Saturday, September 10, 2011

Scrambling for a Choice

I can't say it's a surprise. It wasn't that long ago, just after Rob Ford was made hizzoner da mayor of Toronto, that he announced the war on cars was over. The surprising thing is that it's taken this long for the Fordists to train their sights on the scramble intersection at Dundas and Yonge. Don't forget that back in 2009 the Toronto Sun, Ford Nation's newspaper of record, classified scramble intersections as part of the war on cars - just below Pedestrian Sundays and well below speed bumps - and now that His Fordness has dealt with the pernicious threats posed by transit expansion and bike lanes, the new administration is free to focus on lesser threats to the dominance of the automobile.

If you've never crossed or seen a scramble intersection, the concept is simple: once the two cross streets have had their turn to go through the lights, every light at the intersection goes red for twenty-five seconds and pedestrians can cross in whatever direction they like. Yonge and Dundas, which in addition to being one of the many claimed locations of the center of the universe is where you'll find the Eaton Centre, the structure formerly known as Toronto Life Square, and Dundas Square, has an understandably large pedestrian presence - the Toronto Star referenced a city study that found that daily users on foot outnumbered those surrounded by wheels to the tune of 17,000.

Not that it matters, apparently. Earlier this week Denzil Minnan-Wong, the chairman of the city's public works committee and one of Ford's staunch allies, called for a surprise review of the scramble before more can be built. The fact that he tried to justify it in vaguely environmental terms - asking whether scrambles were the best way "if it takes pedestrians thirty extra seconds to cross... yet vehicles are being lined up for four or five minutes spewing all that exhaust" - just makes it even more disingenuous. Suddenly the Ford administration cares about exhaust being spewed into the air? Transit City would've provided an alternative to exhaust-spewing cars and buses throughout huge stretches of the city, you know.

But we mustn't forget the war on cars, or the fact that the Fordists' power base is in the suburbs, where cars are free to zoom along and sidewalks are those lonely strips of pavement that see about as many footprints as Tranquility Base. It's not surprising that the champions of the suburbs would champion pro-suburban ideals; nor is it surprising that they'd attempt to impose those ideals on the downtown core that came out strongly against them in the last election.

Here's hoping they get a fight on their hands.

Pedestrians cross one side of the Yonge-Dundas scramble intersection in front of a streetcar... two enemies of the car working hand-in-glove!
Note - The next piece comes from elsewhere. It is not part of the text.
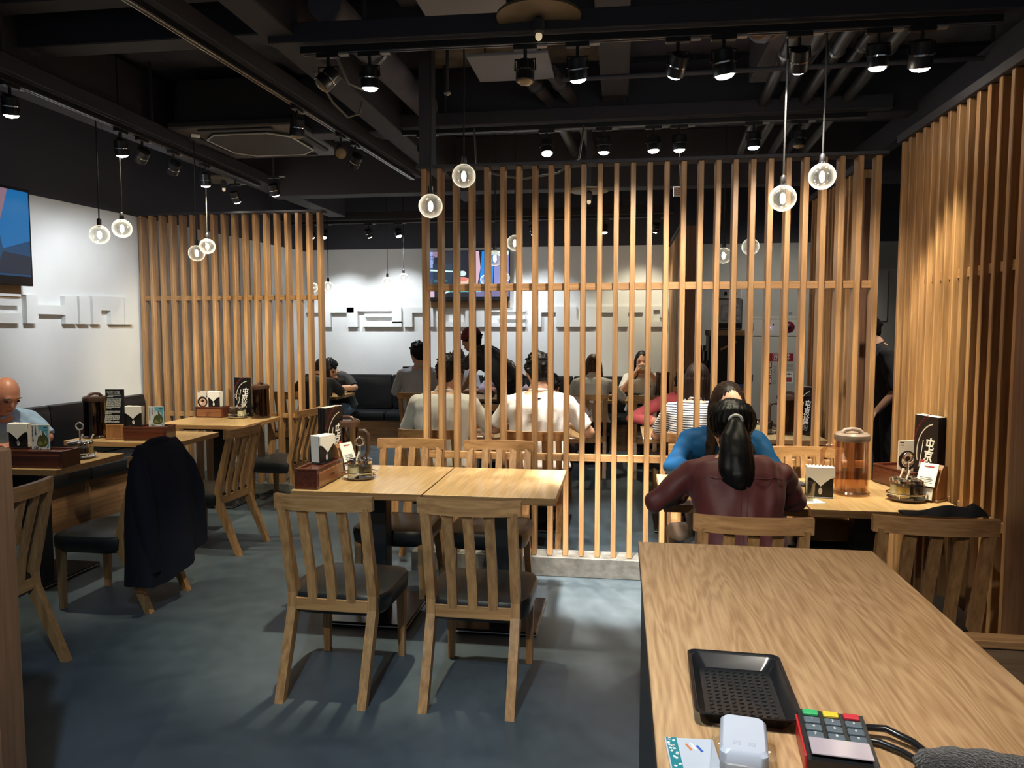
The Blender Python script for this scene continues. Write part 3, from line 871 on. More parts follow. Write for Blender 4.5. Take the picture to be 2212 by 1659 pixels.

You know what? I'm sick and tired of it all, of the notion that the car is something precious and fragile that has to be coddled and catered to at every possible opportunity to the greatest possible degree, like some spoiled sixteen-year-old wannabe princess. I grant that traffic congestion is an important issue to address, given that so many people have no other way to get around thanks to the monumental fuckwittery that has been enshrined in North American patterns of development for the last seventy years, but the answer to that is not to give cars more perks. It's not to make the roads wider. It's to enhance other choices.

From my point of view, I have a real hard time feeling sorry for the driver on Dundas that has to wait a couple of minutes longer now than before the scramble was put in place. That driver can still make a trip in ten minutes that would take me an hour on foot - even longer out in the sprawls that were built with the assumption that modern folk have wheels riveted to their hips. Aside from spots here and there where the more person-focused layouts of the past still hold sway, today's society is built around the automobile. Rob Ford and his ilk are like those Japanese soldiers that went guerilla on Pacific islands and stayed that way for decades - the war's been over for a long time and they don't even realize it. Except that their side was the one that won.

I think the primacy of the car was rooted deep enough in the modern cityscape that we can afford a few sops to pedestrians here and there.